- What is being asked: Return every line of the data below that includes the string "from".

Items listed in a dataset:
# # # # # # #

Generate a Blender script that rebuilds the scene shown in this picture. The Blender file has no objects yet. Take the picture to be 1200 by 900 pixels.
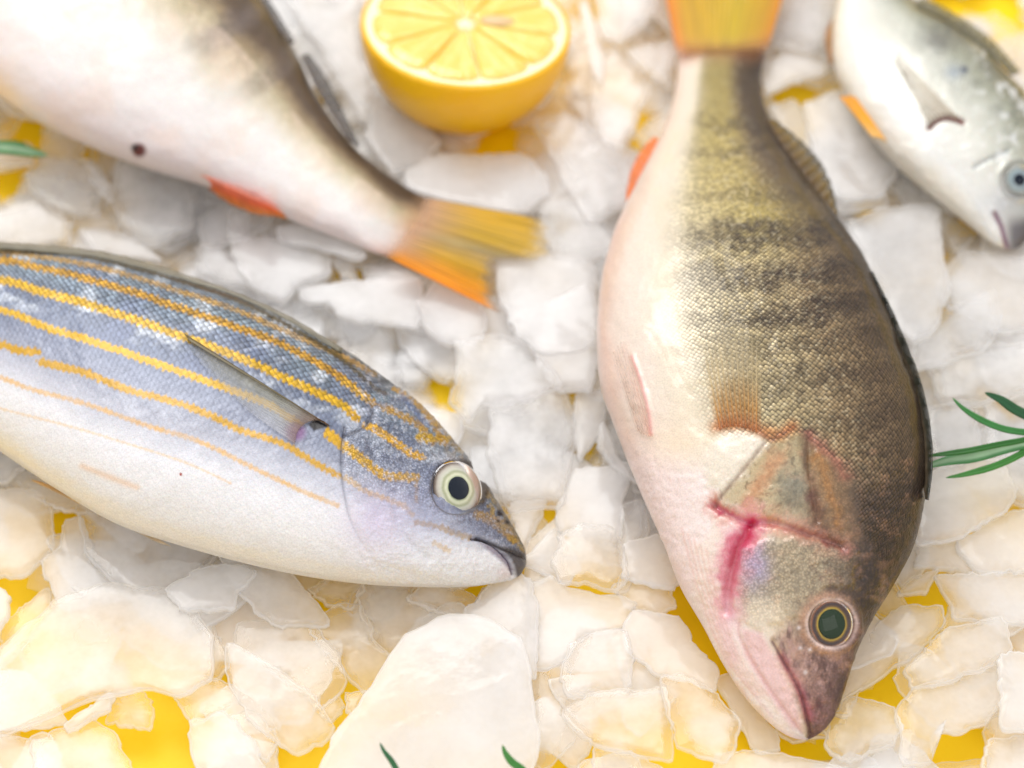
import bpy, math, random
import numpy as np
from mathutils import Vector, Matrix
random.seed(7)
RNG = np.random.default_rng(7)
sc = bpy.context.scene
COL = sc.collection

# ------------------------------------------------------------------ camera, light, exposure
EL = math.radians(55); FL = 85.0; DIST = 0.72
FWD = np.array([0, math.cos(EL), -math.sin(EL)]); RIGHT = np.array([1.0, 0, 0]); UPV = np.array([0, math.sin(EL), math.cos(EL)])
CAM = np.array([0, 0, 0.015]) - FWD * DIST
cd = bpy.data.cameras.new('camera'); cam = bpy.data.objects.new('camera', cd); COL.objects.link(cam)
cam.location = CAM; cam.rotation_euler = (math.pi / 2 - EL, 0, 0)
cd.lens = FL; cd.sensor_width = 36; cd.clip_start = 0.01; cd.clip_end = 50
cd.dof.use_dof = True; cd.dof.aperture_fstop = 5.6; cd.dof.focus_distance = 0.668
sc.camera = cam
w = bpy.data.worlds.new('World'); sc.world = w; w.use_nodes = True
bg = w.node_tree.nodes['Background']; bg.inputs[0].default_value = (1.0, 0.972, 0.985, 1); bg.inputs[1].default_value = 0.92
def area(name, loc, size, power, color, aim=(0, 0, 0)):
    l = bpy.data.lights.new(name, 'AREA'); l.shape = 'RECTANGLE'; l.size, l.size_y = size; l.energy = power; l.color = color
    o = bpy.data.objects.new(name, l); COL.objects.link(o); o.location = loc
    o.rotation_euler = (Vector(aim) - Vector(loc)).to_track_quat('-Z', 'Y').to_euler(); return o
area('window_light', (-0.35, 1.05, 1.45), (1.1, 1.1), 23, (1.0, 0.985, 0.96))
area('front_light', (0.5, -1.3, 1.5), (1.2, 1.0), 4.5, (1.0, 0.97, 0.93))
sc.view_settings.view_transform = 'Standard'; sc.view_settings.look = 'None'
sc.view_settings.exposure = -0.06; sc.view_settings.gamma = 1; sc.view_settings.use_curve_mapping = False
sc.render.engine = 'CYCLES'
cy = sc.cycles
cy.max_bounces = 12; cy.diffuse_bounces = 8; cy.glossy_bounces = 3; cy.transmission_bounces = 8; cy.transparent_max_bounces = 24; cy.use_adaptive_sampling = True; cy.adaptive_threshold = .02
cy.use_denoising = True; cy.caustics_reflective = False; cy.caustics_refractive = False
cy.sample_clamp_indirect = 4

# ------------------------------------------------------------------ maths helpers
def P(px, py, z):
    """point of the place that shows at photo position (px, py) at height z"""
    px = np.asarray(px, float); py = np.asarray(py, float)
    d = FWD + ((px - 600) * 36 / FL / 1200)[..., None] * RIGHT + ((450 - py) * 36 / FL / 1200)[..., None] * UPV
    t = (np.asarray(z, float) - CAM[2]) / d[..., 2]
    return CAM + d * t[..., None]
def proj(X):
    v = np.asarray(X) - CAM; d = v @ FWD
    return 600 + (v @ RIGHT) / d * FL / 36 * 1200, 450 - (v @ UPV) / d * FL / 36 * 1200
def lin(c):
    c = np.asarray(c, float) / 255
    return np.where(c <= .04045, c / 12.92, ((c + .055) / 1.055) ** 2.4)
def sst(a, b, x):
    t = np.clip((x - a) / (b - a), 0, 1); return t * t * (3 - 2 * t)
def spline(pts, n):
    """centripetal-ish Catmull-Rom through rows of pts, n samples uniform in arclength of the mean curve"""
    p = np.asarray(pts, float); m = len(p)
    k = p[:, :2] if p.shape[1] < 4 else (p[:, :2] + p[:, 2:4]) / 2
    d = np.r_[0, np.cumsum(np.maximum(np.linalg.norm(np.diff(k, axis=0), axis=1), 1e-6))]
    tan = np.zeros_like(p)
    tan[1:-1] = (p[2:] - p[:-2]) / (d[2:] - d[:-2])[:, None]
    tan[0] = (p[1] - p[0]) / (d[1] - d[0]); tan[-1] = (p[-1] - p[-2]) / (d[-1] - d[-2])
    u = np.linspace(0, d[-1], n); i = np.clip(np.searchsorted(d, u, side='right') - 1, 0, m - 2)
    h = (d[i + 1] - d[i])[:, None]; t = ((u - d[i]))[:, None] / h
    return ((2*t**3 - 3*t**2 + 1) * p[i] + (t**3 - 2*t**2 + t) * h * tan[i] + (-2*t**3 + 3*t**2) * p[i+1] + (t**3 - t**2) * h * tan[i+1])
def hsh(x, y, s):
    h = (x.astype(np.int64) * 374761393 + y.astype(np.int64) * 668265263 + s * 974634777) & 0xffffffff
    h = ((h ^ (h >> 13)) * 1274126177) & 0xffffffff
    return ((h ^ (h >> 16)) & 0xffffff) / float(0xffffff)
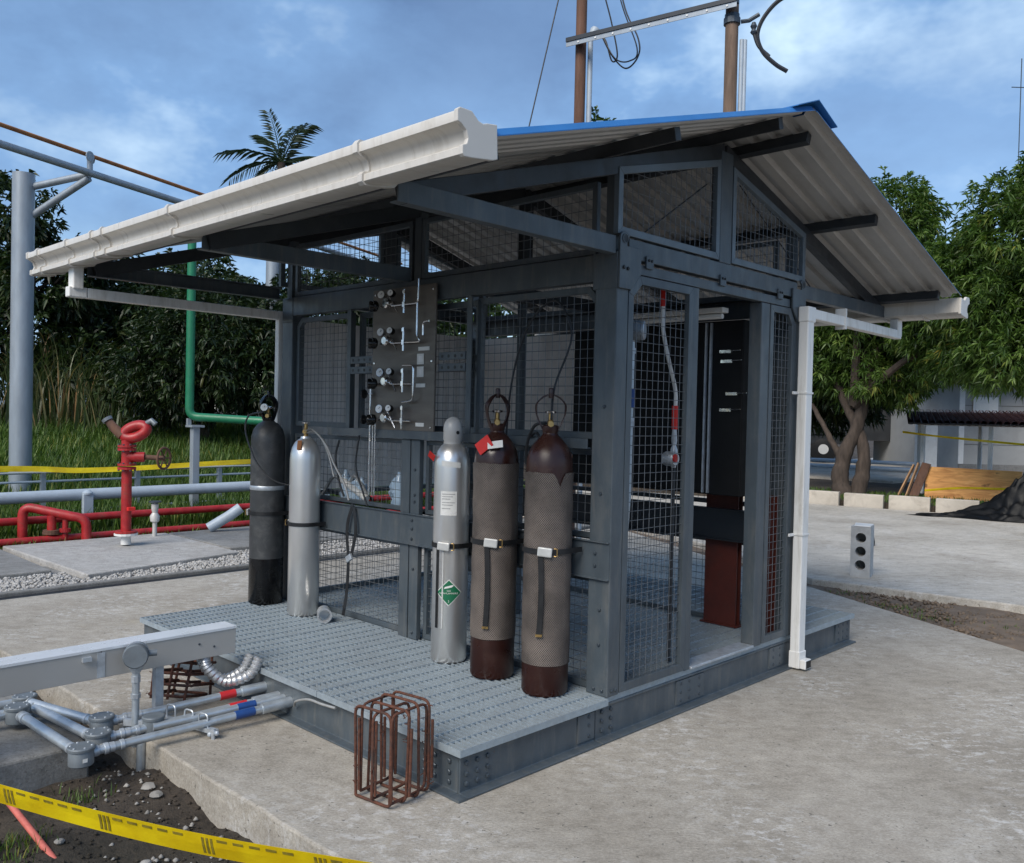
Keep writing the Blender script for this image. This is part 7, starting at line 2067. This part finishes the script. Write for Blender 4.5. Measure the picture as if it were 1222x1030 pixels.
# grass
def grass_patch(n, fx, hmin, hmax, name, label, seed, w=0.012):
    rg = np.random.default_rng(seed)
    P = fx(rg, n); n = len(P)
    h = rg.uniform(hmin, hmax, n); a = rg.uniform(0, 6.28, n); ln = rg.uniform(.1, .7, n) * h
    dx, dy = np.cos(a), np.sin(a)
    W2 = w * rg.uniform(.6, 1.4, n)
    v0 = P + np.stack([-dy * W2, dx * W2, 0 * h], 1); v1 = P + np.stack([dy * W2, -dx * W2, 0 * h], 1)
    m0 = P + np.stack([dx * ln * .4 - dy * W2 * .7, dy * ln * .4 + dx * W2 * .7, h * .6], 1); m1 = P + np.stack([dx * ln * .4 + dy * W2 * .7, dy * ln * .4 - dx * W2 * .7, h * .6], 1)
    tp_ = P + np.stack([dx * ln, dy * ln, h], 1)
    V = np.stack([v0, v1, m1, m0, tp_], 1).reshape(-1, 3)
    b = (np.arange(n) * 5)[:, None]
    F = np.concatenate([b + [[0, 1, 2]], b + [[0, 2, 3]], b + [[3, 2, 4]]], 0)
    tag(bulk(name, V, F, 'grass', None, np.repeat(rg.random(n), 5)), label, 'grass', kind='stuff')
def gz(x, y):
    z = np.full_like(x, -0.09)
    return z + np.where(x < -9.9, 0.155 * np.minimum(8, -9.9 - x), 0)
def f1(rg, n):
    x = -8.6 - 8.5 * rg.random(n) ** 1.3; y = rg.uniform(-1.5, 10.5, n)
    y = np.clip(y, -1.5, 10.5)
    return np.stack([x, y, gz(x, y)], 1)
grass_patch(60000, f1, 0.18, 0.42, 'grass_field', 'lush green grass rising to the hedge behind the pipes', 51, 0.014)
def f2(rg, n):
    x = rg.uniform(-8.9, -7.85, n); y = rg.uniform(-0.5, 6, n)
    return np.stack([x, y, gz(x, y)], 1)
grass_patch(6000, f2, 0.06, 0.18, 'grass_verge', 'short grass under the red fire pipes', 52, 0.008)
def f3(rg, n):
    s = rg.uniform(-2.5, 7, n); d = rg.uniform(0.2, 2.5, n)
    x = -5.5 + kd.x * s + kn.x * d; y = 13.2 + kd.y * s + kn.y * d
    return np.stack([x, y, np.full(n, 0.10)], 1)
grass_patch(9000, f3, 0.03, 0.10, 'grass_bed', 'thin grass behind the kerb stones at the right', 53, 0.008)
def f4(rg, n):
    c = rg.choice(5, n); cx_ = np.array([-1.62, -0.3, 0.05, 0.6, -0.9])[c]; cy_ = np.array([5.72, 5.45, 5.25, 5.35, 5.62])[c]
    x = cx_ + rg.normal(0, .12, n); y = cy_ + rg.normal(0, .07, n)
    return np.stack([x, y, np.full(n, -0.06)], 1)
grass_patch(260, f4, 0.015, 0.05, 'weeds', 'sparse green weeds in the dirt strip', 54, 0.004)
def f5(rg, n):
    c = rg.choice(3, n); cx_ = np.array([-0.95, -1.05, -1.35])[c]; cy_ = np.array([-1.36, -1.28, -0.98])[c]
    x = cx_ + rg.normal(0, .07, n); y = cy_ + rg.normal(0, .06, n)
    return np.stack([x, y, np.array([ground_z(a, b) for a, b in zip(x, y)])], 1)
grass_patch(230, f5, 0.02, 0.06, 'weeds', 'dry weeds beside the red rod in the trench', 55, 0.0025)
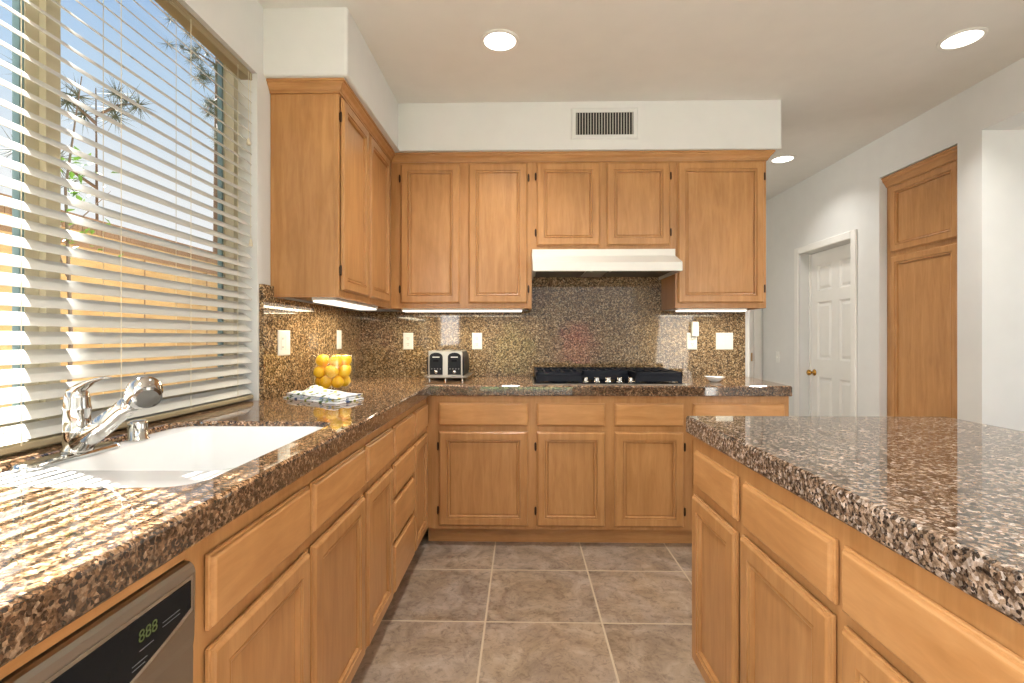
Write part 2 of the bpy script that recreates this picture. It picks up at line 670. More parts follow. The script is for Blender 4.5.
bm = B()
box(bm, XL, 1.575, YB, YB + 0.13, 0, ZC)
es = [e for e in bm.edges if all(abs(v.co.x - 1.575) < 1e-4 for v in e.verts) and abs(e.verts[0].co.z - e.verts[1].co.z) > 1]
bmesh.ops.bevel(bm, geom=es, offset=0.018, segments=4, affect='EDGES', profile=0.5)
struct('wall_back', bm, PAINT)

# soffit: a boxed drop over the wall cabinets
bm = B()
pl = [(XL, 2.16), (-0.768, 2.16), (-0.768, 3.055), (1.588, 3.055), (1.588, YB), (XL, YB)]
prism(bm, pl, 'Z', 2.3385, ZC)
es = [e for e in bm.edges if abs(e.verts[0].co.z - e.verts[1].co.z) > 0.1 and (abs(e.verts[0].co.y - 2.16) < 1e-4 and e.verts[0].co.x > -1 or abs(e.verts[0].co.x - 1.588) < 1e-4 and e.verts[0].co.y < 3.2)]
es += [e for e in bm.edges if all(abs(v.co.z - 2.3385) < 1e-4 for v in e.verts) and all(v.co.y < 3.3 and v.co.x > XL + 0.01 or abs(v.co.y - 2.16) < 1e-4 for v in e.verts)]
bmesh.ops.bevel(bm, geom=list(set(es)), offset=0.012, segments=3, affect='EDGES', profile=0.5)
struct('ceiling_soffit', bm, PAINT)

# right wall: hall door, pantry niche, wide passage opening
DY0, DY1, DZ = 3.95, 4.69, 1.965
NY0, NY1, NZ = 3.010, 3.655, 2.345
PY0, PY1, PZ = 0.60, 2.851, 2.358
bm = B()
box(bm, XR, XR + WT, DY1, YF + WT, 0, ZC)
box(bm, XR, XR + WT, DY0, DY1, DZ, ZC)
box(bm, XR, XR + WT, NY1, DY0, 0, ZC)
box(bm, XR, XR + WT, NY0, NY1, NZ, ZC)
box(bm, XR, XR + WT, PY1, NY0, 0, ZC)
box(bm, XR, XR + WT, PY0, PY1, PZ, ZC)
box(bm, XR, XR + WT, YR - WT, PY0, 0, ZC)
struct('wall_right', bm, PAINT)
bm = B()
box(bm, XR + WT, 3.32, NY1, NY1 + 0.06, 0, ZC)
box(bm, XR + WT, 3.38, NY0 - 0.159, NY0, 0, ZC)
box(bm, 3.32, 3.38, NY0, NY1 + 0.06, 0, ZC)
box(bm, XR + WT, 3.32, NY0, NY1, NZ, NZ + 0.08)
struct('wall_niche', bm, PAINT)
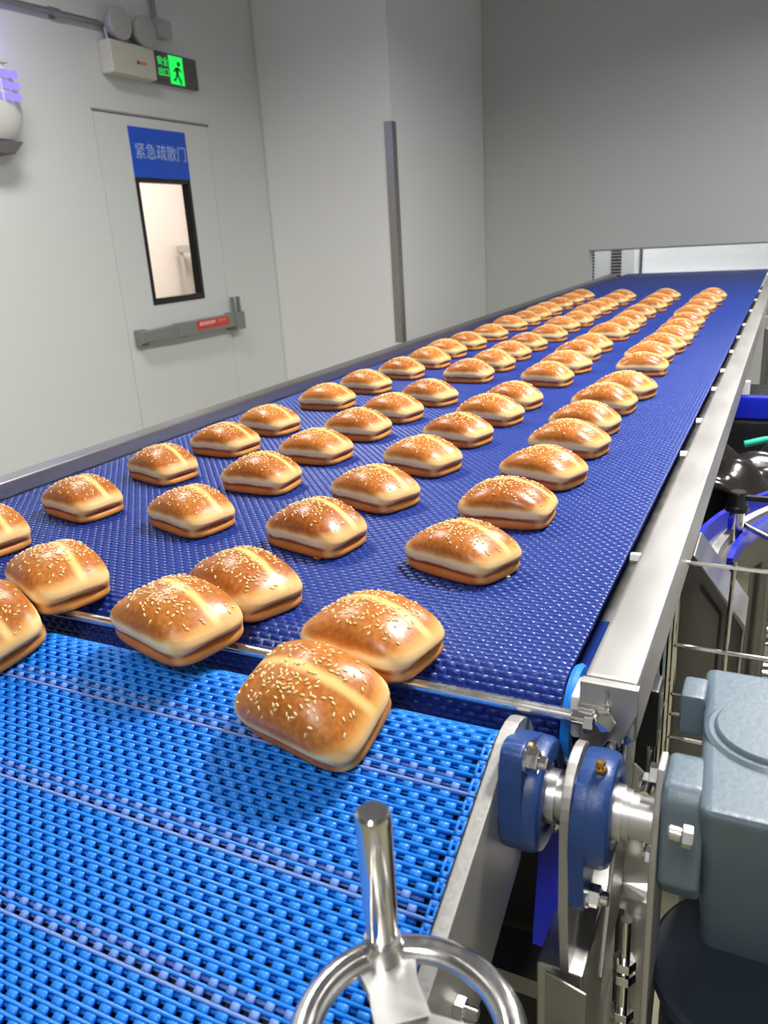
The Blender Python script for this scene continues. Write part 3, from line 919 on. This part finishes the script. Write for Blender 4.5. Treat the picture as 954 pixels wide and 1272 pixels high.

# # # # # # #

- Solution to the exercise:
from mathutils import Vector, Matrix
The Blender Python script for this scene continues. Write part 3, from line 919 on. This part finishes the script. Write for Blender 4.5. Treat the picture as 954 pixels wide and 1272 pixels high.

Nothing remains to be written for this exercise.